We further agree with plaintiff that the court erred in admitting in evidence certain credit card statements and in relying on those statements when calculating the equitable distribution of the marital credit card debt. A business record is admissible if "it was made in the regular course of any business and ... it was the regular course of such business to make it, at the time of the act, transaction, occurrence or event, or within a reasonable time thereafter" ( CPLR 4518[a] ). Here, the uncertified credit card statements should not have been admitted in evidence because decedent failed to lay a proper foundation for the admission of those documents as business records pursuant to CPLR 4518(a) (see Velocity Invs., LLC v. Cocina, 77 A.D.3d 1306, 1306, 909 N.Y.S.2d 853 [4th Dept. 2010] ).
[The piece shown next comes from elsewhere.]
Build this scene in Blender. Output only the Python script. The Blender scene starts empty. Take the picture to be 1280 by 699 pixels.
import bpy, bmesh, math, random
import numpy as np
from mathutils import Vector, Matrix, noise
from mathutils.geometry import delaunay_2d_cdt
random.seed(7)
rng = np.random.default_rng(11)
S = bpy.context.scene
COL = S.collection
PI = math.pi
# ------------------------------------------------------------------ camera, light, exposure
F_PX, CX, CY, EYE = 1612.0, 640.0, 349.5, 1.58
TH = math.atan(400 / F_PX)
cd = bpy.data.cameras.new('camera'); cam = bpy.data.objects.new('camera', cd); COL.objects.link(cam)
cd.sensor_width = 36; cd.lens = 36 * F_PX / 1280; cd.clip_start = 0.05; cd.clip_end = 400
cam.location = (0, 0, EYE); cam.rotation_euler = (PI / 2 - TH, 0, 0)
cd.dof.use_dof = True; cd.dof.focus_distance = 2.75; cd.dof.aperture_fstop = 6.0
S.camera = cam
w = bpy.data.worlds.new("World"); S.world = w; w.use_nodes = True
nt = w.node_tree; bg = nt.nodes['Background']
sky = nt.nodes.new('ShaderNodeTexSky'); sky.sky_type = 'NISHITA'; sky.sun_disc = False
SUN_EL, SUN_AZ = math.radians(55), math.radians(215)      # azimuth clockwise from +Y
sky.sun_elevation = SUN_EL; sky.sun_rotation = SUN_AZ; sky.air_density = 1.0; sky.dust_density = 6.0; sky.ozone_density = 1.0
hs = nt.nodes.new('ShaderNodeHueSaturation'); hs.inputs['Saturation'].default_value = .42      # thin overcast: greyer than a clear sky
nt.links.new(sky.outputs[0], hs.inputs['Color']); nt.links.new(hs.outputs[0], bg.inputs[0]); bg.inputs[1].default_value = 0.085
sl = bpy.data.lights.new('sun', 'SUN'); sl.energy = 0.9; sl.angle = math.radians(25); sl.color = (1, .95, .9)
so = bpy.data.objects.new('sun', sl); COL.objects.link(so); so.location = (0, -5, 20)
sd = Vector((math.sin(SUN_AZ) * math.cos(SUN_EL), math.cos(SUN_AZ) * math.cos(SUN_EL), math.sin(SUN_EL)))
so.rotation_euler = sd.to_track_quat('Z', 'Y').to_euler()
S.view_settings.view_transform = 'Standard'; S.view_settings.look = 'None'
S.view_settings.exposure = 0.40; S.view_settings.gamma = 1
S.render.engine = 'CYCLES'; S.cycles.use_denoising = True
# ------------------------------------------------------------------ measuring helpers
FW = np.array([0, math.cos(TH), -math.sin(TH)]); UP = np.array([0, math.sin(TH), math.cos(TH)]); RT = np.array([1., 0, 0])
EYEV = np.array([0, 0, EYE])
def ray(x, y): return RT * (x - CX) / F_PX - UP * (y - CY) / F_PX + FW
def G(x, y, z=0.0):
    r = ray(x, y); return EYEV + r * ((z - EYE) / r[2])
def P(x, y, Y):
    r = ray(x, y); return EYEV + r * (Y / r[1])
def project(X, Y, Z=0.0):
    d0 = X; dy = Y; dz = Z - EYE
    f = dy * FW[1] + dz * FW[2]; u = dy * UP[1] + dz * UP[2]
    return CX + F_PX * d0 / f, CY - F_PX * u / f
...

Thus, inasmuch as it was error to admit the credit card statements in evidence, we conclude that Supreme Court abused its discretion in relying on those credit card statements when calculating the equitable distribution of the marital credit card debt (see generally West Val. Fire Dist. No. 1 v. Village of Springville, 294 A.D.2d 949, 950, 743 N.Y.S.2d 215 [4th Dept. 2002] ; Phillips v. Phillips, 249 A.D.2d 527, 528, 672 N.Y.S.2d 365 [2d Dept. 1998] ). Thus, we further modify the judgment by vacating the 16th and 17th decretal paragraphs, and we direct the court on remittal to conduct a hearing with respect to the equitable distribution of the marital credit card debt.